Set problem
Exactly retype the lines of the material from its first line to the line with "RAD = math.radians", including both.

Source data
══════════

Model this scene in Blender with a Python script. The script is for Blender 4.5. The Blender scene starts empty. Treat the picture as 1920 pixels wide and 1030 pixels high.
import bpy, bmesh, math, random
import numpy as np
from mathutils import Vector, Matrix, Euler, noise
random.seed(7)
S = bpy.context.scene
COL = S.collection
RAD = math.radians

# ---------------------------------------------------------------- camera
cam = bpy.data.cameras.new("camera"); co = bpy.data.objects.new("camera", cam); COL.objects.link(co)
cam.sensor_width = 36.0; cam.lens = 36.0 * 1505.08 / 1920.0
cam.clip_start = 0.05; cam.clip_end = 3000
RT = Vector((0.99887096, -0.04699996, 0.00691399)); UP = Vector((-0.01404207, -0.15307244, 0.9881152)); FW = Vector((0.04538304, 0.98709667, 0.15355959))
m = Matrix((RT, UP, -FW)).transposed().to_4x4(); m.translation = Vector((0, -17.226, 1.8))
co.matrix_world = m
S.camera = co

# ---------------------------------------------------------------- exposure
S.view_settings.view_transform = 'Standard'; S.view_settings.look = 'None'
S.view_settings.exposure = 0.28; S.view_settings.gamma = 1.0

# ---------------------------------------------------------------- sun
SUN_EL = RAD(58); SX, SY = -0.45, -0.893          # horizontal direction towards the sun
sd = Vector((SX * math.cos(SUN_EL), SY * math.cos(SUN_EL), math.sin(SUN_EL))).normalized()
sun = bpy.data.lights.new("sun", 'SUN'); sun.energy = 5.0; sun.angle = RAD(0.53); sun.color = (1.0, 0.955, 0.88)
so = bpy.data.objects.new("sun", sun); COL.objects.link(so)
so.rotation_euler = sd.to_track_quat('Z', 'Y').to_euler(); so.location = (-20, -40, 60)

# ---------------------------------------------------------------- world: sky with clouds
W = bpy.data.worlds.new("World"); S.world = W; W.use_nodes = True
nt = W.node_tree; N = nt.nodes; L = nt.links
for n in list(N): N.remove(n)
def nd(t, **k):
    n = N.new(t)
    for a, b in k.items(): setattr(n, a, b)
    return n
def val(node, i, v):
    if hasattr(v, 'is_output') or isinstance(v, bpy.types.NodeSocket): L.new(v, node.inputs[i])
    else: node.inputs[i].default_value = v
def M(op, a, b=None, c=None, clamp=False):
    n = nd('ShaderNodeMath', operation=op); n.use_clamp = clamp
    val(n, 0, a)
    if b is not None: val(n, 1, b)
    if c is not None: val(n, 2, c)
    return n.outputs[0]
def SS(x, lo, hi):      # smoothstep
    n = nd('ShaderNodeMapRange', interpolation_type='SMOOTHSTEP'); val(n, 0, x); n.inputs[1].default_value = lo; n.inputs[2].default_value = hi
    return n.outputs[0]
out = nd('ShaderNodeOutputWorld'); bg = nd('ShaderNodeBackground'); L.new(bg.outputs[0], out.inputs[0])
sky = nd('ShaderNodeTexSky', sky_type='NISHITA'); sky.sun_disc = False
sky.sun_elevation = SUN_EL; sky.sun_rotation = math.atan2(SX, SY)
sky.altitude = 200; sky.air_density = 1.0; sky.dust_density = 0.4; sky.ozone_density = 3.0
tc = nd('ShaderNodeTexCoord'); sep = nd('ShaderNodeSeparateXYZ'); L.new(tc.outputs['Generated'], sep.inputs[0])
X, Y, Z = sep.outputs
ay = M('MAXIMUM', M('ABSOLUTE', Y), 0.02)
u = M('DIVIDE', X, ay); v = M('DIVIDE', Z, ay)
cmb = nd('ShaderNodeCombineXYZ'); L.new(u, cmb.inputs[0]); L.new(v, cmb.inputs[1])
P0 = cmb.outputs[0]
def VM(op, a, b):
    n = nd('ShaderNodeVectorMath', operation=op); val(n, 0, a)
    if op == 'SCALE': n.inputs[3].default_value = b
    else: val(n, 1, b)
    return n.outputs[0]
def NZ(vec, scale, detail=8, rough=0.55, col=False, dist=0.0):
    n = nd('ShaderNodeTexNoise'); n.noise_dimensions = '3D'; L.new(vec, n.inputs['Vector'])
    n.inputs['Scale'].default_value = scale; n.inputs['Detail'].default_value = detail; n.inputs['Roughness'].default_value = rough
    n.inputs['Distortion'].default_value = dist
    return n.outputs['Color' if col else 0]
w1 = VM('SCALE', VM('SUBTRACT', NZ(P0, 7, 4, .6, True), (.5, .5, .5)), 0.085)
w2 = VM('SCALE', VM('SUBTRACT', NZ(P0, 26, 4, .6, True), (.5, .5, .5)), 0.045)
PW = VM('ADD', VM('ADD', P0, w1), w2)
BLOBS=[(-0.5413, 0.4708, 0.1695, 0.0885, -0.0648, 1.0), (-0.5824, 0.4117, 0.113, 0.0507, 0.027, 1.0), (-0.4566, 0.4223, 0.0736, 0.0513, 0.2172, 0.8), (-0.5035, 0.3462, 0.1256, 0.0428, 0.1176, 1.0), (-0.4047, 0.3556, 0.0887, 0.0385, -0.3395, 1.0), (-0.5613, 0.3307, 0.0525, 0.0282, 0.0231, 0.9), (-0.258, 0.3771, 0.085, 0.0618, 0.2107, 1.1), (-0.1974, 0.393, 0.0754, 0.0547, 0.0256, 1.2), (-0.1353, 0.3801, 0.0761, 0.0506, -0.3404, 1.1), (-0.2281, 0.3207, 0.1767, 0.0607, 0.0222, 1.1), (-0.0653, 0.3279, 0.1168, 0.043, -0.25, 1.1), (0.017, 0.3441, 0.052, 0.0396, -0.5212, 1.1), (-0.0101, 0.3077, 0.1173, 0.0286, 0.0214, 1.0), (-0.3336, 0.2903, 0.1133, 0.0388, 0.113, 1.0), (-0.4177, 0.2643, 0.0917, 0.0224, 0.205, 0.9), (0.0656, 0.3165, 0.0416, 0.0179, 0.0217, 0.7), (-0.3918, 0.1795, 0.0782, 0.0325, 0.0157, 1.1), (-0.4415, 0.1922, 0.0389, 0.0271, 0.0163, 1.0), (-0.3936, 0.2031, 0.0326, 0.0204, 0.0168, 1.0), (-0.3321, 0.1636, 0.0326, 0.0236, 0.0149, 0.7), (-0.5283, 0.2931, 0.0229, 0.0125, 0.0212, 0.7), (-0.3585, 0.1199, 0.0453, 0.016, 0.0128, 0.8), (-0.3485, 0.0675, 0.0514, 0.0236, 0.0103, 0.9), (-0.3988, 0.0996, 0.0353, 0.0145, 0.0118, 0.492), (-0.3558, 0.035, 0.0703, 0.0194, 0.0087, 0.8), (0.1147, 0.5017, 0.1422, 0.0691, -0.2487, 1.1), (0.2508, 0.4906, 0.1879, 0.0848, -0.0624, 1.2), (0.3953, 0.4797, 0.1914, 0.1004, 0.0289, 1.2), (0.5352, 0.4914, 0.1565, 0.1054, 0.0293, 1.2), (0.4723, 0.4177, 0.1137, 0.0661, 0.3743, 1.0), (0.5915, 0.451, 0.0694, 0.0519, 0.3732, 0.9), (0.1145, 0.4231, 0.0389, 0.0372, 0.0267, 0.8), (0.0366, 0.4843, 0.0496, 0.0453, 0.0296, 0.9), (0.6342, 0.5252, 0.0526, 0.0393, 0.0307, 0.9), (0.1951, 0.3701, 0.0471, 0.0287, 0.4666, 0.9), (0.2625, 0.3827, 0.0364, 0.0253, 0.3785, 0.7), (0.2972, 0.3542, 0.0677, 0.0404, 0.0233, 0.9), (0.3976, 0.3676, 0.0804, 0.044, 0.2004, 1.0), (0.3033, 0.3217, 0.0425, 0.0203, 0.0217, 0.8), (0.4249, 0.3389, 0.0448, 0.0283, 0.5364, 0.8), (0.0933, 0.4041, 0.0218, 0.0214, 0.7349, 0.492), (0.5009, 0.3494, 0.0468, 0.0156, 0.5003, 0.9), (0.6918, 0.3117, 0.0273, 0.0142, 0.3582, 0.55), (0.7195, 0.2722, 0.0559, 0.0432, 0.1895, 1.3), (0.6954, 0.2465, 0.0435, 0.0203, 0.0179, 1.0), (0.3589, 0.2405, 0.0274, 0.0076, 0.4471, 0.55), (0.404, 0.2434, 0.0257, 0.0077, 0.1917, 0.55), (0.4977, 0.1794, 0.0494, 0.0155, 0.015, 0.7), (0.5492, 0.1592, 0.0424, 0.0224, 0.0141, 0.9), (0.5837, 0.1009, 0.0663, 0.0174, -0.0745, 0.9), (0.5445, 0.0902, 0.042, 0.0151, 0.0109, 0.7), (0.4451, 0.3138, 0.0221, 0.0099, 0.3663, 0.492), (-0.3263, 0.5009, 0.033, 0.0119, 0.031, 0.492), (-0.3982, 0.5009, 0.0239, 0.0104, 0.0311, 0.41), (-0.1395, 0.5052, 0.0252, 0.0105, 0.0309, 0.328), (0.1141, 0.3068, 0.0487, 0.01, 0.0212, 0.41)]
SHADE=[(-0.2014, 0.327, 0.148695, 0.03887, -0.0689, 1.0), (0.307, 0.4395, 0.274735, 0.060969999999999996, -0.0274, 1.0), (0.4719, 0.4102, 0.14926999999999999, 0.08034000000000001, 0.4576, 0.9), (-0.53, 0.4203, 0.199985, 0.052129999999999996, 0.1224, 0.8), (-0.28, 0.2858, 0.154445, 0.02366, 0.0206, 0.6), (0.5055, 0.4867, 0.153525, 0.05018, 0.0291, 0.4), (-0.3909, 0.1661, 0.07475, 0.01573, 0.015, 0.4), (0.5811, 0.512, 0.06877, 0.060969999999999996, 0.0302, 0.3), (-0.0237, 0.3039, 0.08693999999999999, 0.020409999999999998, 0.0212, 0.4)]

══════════

Answer to this task
Model this scene in Blender with a Python script. The script is for Blender 4.5. The Blender scene starts empty. Treat the picture as 1920 pixels wide and 1030 pixels high.
import bpy, bmesh, math, random
import numpy as np
from mathutils import Vector, Matrix, Euler, noise
random.seed(7)
S = bpy.context.scene
COL = S.collection
RAD = math.radians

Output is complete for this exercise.